As Alan tells his life story, at times directly contradicting what we know to be true from watching Knowing Me, Knowing You and I'm Alan Partridge, his genius for rationalization and doublethink become as impressive as the authors' wit. Consider this sentence from late in the book: "I wish things had turned out differently but I'm glad they didn't". It's patently absurd but also not far off from how I feel sometimes.

Best of all is how a comic idea gets developed over the course of a page or two, starting funny but ending up making you laugh out loud. The several paragraphs covering the death of Alan's mother make a good example, concluding with this observation about visiting her grave.

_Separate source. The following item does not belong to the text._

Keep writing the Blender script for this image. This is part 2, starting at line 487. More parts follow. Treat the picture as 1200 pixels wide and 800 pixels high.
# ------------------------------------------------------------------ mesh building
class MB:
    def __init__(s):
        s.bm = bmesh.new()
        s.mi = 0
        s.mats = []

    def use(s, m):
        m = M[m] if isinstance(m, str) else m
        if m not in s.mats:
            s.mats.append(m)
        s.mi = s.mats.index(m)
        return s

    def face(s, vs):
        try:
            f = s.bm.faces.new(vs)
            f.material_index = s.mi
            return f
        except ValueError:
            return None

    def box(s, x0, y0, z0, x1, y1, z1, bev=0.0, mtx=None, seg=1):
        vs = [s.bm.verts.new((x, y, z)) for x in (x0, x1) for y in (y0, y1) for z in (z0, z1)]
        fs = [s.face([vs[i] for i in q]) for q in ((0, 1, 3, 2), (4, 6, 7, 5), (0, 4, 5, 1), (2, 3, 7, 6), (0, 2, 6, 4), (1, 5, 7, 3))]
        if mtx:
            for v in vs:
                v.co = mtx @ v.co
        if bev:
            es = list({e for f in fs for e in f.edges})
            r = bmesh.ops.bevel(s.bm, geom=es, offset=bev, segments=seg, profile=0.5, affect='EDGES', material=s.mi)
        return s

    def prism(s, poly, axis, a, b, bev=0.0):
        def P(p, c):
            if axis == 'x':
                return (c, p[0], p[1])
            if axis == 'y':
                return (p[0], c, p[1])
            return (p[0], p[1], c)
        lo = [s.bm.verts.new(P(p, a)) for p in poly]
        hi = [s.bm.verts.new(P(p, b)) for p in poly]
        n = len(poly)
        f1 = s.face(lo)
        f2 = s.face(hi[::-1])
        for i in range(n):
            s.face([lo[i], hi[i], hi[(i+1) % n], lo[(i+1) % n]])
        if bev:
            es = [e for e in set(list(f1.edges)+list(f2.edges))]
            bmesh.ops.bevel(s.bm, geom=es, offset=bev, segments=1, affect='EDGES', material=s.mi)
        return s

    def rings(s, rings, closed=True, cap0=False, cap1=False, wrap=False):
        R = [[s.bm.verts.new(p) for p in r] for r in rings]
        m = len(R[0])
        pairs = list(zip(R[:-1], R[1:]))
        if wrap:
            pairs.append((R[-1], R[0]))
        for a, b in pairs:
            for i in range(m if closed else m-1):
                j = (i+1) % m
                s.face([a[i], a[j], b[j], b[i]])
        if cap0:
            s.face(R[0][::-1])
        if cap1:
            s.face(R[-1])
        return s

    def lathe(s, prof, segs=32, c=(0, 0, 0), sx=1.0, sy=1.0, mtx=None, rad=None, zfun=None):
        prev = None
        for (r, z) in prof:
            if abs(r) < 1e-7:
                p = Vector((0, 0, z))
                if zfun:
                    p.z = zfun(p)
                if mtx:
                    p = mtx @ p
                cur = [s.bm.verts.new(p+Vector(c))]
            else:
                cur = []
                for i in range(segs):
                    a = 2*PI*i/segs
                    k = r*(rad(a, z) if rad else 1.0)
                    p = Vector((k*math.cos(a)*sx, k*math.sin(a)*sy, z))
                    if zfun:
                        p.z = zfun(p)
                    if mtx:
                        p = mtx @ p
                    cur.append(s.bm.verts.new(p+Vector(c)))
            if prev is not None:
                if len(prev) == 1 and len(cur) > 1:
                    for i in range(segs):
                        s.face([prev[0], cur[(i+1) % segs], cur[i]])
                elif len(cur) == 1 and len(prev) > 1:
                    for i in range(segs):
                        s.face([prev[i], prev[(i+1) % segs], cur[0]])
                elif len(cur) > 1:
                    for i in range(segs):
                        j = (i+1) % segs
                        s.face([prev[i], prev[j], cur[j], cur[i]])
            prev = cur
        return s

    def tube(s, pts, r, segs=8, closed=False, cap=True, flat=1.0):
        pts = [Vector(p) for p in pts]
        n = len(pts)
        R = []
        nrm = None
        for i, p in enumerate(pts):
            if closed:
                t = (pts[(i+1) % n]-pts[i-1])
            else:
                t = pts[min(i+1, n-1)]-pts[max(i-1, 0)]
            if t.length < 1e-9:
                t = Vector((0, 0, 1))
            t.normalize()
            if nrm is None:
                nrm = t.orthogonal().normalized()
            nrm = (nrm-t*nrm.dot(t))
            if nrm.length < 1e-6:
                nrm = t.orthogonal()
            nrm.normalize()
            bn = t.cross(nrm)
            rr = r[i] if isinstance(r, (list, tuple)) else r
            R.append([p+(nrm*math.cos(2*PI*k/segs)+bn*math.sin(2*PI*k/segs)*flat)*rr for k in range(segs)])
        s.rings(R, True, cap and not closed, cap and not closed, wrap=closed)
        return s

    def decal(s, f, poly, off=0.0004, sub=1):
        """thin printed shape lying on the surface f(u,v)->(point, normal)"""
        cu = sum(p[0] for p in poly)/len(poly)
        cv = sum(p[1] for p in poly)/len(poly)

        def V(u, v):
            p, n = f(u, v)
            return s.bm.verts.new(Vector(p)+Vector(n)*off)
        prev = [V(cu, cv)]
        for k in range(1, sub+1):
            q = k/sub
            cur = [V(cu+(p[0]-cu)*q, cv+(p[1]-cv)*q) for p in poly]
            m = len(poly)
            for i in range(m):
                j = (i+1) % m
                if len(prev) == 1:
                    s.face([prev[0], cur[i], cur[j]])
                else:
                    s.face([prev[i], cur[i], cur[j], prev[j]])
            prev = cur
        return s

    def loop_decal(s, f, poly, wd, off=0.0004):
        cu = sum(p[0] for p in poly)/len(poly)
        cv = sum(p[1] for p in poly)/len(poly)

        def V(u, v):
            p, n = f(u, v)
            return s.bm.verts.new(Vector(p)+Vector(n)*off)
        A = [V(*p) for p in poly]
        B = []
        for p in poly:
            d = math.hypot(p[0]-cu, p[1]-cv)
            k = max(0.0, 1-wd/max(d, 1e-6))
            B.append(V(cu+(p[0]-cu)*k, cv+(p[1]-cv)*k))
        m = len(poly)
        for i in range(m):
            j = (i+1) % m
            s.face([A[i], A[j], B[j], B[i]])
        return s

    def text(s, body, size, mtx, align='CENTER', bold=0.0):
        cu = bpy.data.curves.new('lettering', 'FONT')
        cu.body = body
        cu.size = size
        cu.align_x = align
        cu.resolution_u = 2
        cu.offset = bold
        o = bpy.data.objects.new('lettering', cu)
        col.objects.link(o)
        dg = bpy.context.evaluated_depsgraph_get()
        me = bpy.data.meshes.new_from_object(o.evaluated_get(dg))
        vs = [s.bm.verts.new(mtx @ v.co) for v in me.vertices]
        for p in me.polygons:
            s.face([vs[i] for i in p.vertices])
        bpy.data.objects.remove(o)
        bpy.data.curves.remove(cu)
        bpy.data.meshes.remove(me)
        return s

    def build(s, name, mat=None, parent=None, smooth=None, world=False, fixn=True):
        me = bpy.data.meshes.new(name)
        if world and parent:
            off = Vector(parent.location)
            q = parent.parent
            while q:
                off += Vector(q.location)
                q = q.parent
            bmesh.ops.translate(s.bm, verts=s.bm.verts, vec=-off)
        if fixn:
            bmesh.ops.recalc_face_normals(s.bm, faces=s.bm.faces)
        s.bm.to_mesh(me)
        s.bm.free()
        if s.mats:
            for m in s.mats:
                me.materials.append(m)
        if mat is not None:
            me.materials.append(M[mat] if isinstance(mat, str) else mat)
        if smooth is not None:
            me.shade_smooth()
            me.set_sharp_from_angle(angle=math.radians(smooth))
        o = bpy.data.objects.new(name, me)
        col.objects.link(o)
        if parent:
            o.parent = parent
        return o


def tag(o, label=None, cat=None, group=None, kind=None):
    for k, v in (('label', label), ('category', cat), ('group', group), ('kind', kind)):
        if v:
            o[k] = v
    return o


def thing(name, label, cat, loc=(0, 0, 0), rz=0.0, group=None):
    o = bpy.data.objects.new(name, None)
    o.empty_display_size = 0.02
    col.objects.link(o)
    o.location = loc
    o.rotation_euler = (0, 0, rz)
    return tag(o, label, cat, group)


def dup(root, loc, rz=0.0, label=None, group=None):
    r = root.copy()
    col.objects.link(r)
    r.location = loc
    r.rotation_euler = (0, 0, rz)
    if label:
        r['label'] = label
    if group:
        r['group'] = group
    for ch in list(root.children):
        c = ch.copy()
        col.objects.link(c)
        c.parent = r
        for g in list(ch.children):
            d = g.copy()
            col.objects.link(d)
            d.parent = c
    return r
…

I don't go down to the cemetery at all these days unless I happen to be passing. In which case I'll take flowers. The beauty of her headstone is that it's located on the main thoroughfare through the graveyard. So if I'm pushed for time I can open my passenger-side window and throw the flowers out without stopping. That might sound crass, but in many ways it's a tribute to Mum because she was a real stickler for punctuality. Not that the flowers always land in the right place. Quite often they end up on the grave of Dan 'loving and loyal husband' Faversham. Occasionally other mourners will see this happening and frown. I can only assume they think I'm a predatory gay with a fetish for the dead. And I know that would have made Mum chuckle.

The whole book is great reading. The last bit of evidence I'll quote comes from the end: "So, dear reader, our time together is over. All that remains is this short epilogue. And anyone who thinks it's designed solely to haul me over the minimum word-count specified by my publisher is very, very, very, very, very, very wrong".